Remember the great hymn, ‘Rock of Ages,” by Augustus Toplady?  That hymn includes these words . . .  

Nothing in my hand I bring,

Simply to the cross I cling;

Naked, come to Thee for dress;

Helpless look to Thee for grace;

Foul, I to the fountain fly;

Wash me, Savior, or I die.

You want into the kingdom of God?  You are going to have to receive it as a little child, hopelessly, helplessly, wholly and totally dependent upon God for every bit of salvation.

The Bible says in Ephesians 2:8-9, “For by grace you have been saved through faith, and that not of yourselves; it is the gift of God, not of works, lest anyone should boast.” And in Titus 3:5-6, “Not by works of righteousness which we have done, but according to His mercy He saved s, through the washing of regeneration and renewing of the Holy Spirit.  Whom He poured out on us abundantly through Jesus Christ our Savior.”

Self-righteousness is the kind of thing that is impossible for a baby.  A baby does not crawl around talking to God like the self-righteous pharisee or like the rich young ruler.  A baby is wholly and utterly dependent upon the provision of another.

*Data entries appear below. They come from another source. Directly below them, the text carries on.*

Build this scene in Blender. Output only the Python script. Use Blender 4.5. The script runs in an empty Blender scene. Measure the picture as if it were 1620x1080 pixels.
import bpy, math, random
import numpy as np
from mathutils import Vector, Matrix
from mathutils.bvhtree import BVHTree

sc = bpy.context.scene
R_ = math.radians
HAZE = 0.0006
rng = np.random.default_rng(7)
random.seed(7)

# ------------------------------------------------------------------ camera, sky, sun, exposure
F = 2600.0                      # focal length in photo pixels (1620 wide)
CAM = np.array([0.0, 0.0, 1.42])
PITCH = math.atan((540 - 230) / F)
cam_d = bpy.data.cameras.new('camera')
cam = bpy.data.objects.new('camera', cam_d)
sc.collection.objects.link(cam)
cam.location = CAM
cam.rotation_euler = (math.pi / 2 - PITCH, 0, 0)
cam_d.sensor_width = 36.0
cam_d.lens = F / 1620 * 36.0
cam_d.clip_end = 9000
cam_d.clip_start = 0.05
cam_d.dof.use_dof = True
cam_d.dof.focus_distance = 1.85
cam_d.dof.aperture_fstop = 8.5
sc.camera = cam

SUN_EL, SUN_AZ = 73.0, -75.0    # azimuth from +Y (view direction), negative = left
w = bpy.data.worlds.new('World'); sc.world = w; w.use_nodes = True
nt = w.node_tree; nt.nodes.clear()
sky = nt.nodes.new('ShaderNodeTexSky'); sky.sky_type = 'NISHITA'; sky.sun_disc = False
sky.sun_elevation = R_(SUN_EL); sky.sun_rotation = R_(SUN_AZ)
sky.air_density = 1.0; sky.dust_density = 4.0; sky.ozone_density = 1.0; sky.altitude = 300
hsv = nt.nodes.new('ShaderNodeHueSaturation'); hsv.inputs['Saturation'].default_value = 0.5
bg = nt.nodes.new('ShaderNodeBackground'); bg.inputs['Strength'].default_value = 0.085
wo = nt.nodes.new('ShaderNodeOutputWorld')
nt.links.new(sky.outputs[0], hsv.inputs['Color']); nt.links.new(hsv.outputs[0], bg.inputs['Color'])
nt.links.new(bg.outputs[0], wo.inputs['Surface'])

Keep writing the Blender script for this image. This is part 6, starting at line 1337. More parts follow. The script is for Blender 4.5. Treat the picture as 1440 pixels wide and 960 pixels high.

Trust God for your salvation and trust God for your provision.  Trust Him to meet your every need.

Some of you would protest, “But pastor, you don’t know what I’m going through!  You don’t know what I’m facing!”

I don’t know HOW I’m going to make it.

I don’t know WHERE it’s going to come from.

I don’t know IF I’m going get through it.

Listen to me: As a little baby is unable to clothe itself, feed itself, take care of itself, and as this baby totally depends upon someone else to meet its needs, SO YOU ARE TOTALLY DEPEND ON GOD FOR ABSOLUTELY EVERYTHING!

Trust God to meet your every need.

Be not dismayed whate’er betide,

God will take care of you!

Beneath His wings of love abide,

God will take care of you!

God will take care of you,

Through every day o’er all the way;

He will take care of you;

God will take care of you!

 Someone said, “We must not think a child cannot come to God until he is like a man, but a man cannot come until he is like a child.”

This is God’s Word …

This is Grace for your Journey …

Rest and Rejoice in this eternal truth!

Pastor Terry

Ephesians 4:7 – “But to each one of us grace has been given as Christ apportioned it.”

Hebrews 4:16 – “Let us then approach the throne of grace with confidence, so that we may receive mercy and find grace to help us in our time of need.”